Sarebbe ora che gli Italiani guardassero onestamente a quel loro passato e che si riconciliassero con i loro morti, con i morti di entrambe le parti: perché, come scriveva Cesare Pavese in una pagina memorabile, il sangue del fratello ucciso chiede ragione, chiede conto di non essere loro, i vivi, al posto dei caduti; chiede di essere placato da un risveglio della coscienza, da un soprassalto della profonda umanità di quanti sono sopravvissuti.

Dovremmo smetterla di vedere il 25 aprile come il giorno in  cui si ricorda la vittoria di una parte sull’altra, e viverlo piuttosto come il giorno in cui ci si chiede perdono a vicenda; come il giorno in cui gli Italiani si domandano perdono l’un l’altro per il sangue versato dei propri fratelli, per la mano levata contro i propri compatrioti.

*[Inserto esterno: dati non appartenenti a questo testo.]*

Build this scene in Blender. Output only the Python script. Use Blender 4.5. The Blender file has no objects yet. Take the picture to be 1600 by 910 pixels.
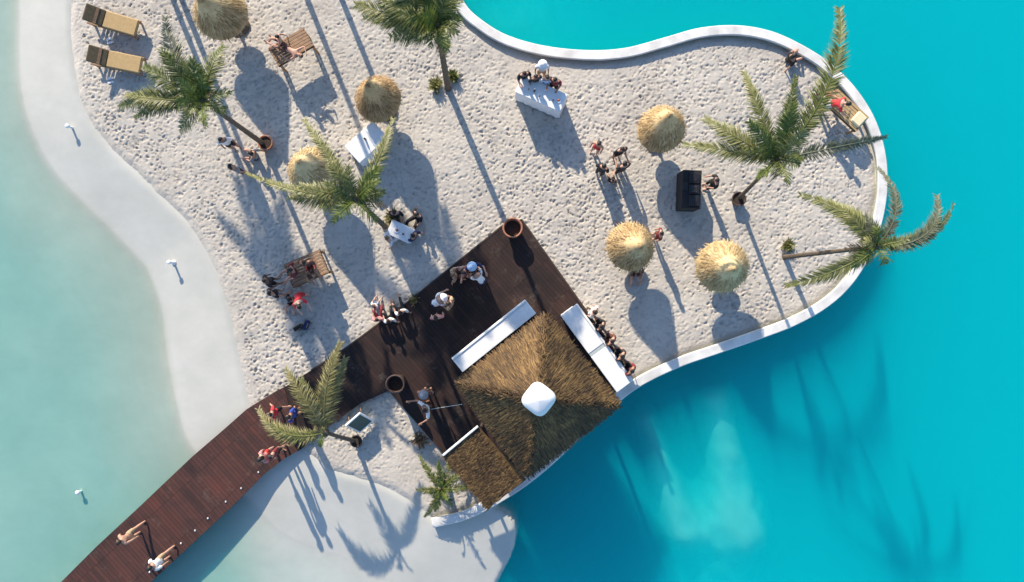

Il giudizio storico, ripetiamo, è un’altra cosa: è affare della coscienza individuale; la cultura ufficiale, lo Stato, non dovrebbero mai abbracciare una verità storica che sia scritta una volta per tutte in caratteri indelebili, perché nulla, nella storia degli uomini, è oggetto di verità definitiva, tutto è soggetto a continuo e doveroso ripensamento. È tanto difficile ammettere che la storia la scrivono, sempre e comunque, i vincitori; e che non ci si può fidare ciecamente delle loro “verità”, fintanto che scaturiscono da una semplificazione e da una forzatura dei fatti, mirante a porre ogni merito da una parte della barricata, e ogni colpa e ignominia, dall’altra?

Riconciliazione, dunque; perdono reciproco: ma sulla base del franco riconoscimento che tutti hanno delle colpe da farsi perdonare e nessuno ha solo dei crediti morali da riscuotere.

Senza di questo, non saremo mai un popolo “normale”; e ogni discorso sulla libertà e sulla democrazia non sarà che una trista menzogna, tanto più deplorevole in quanto cosciente d’esser tale.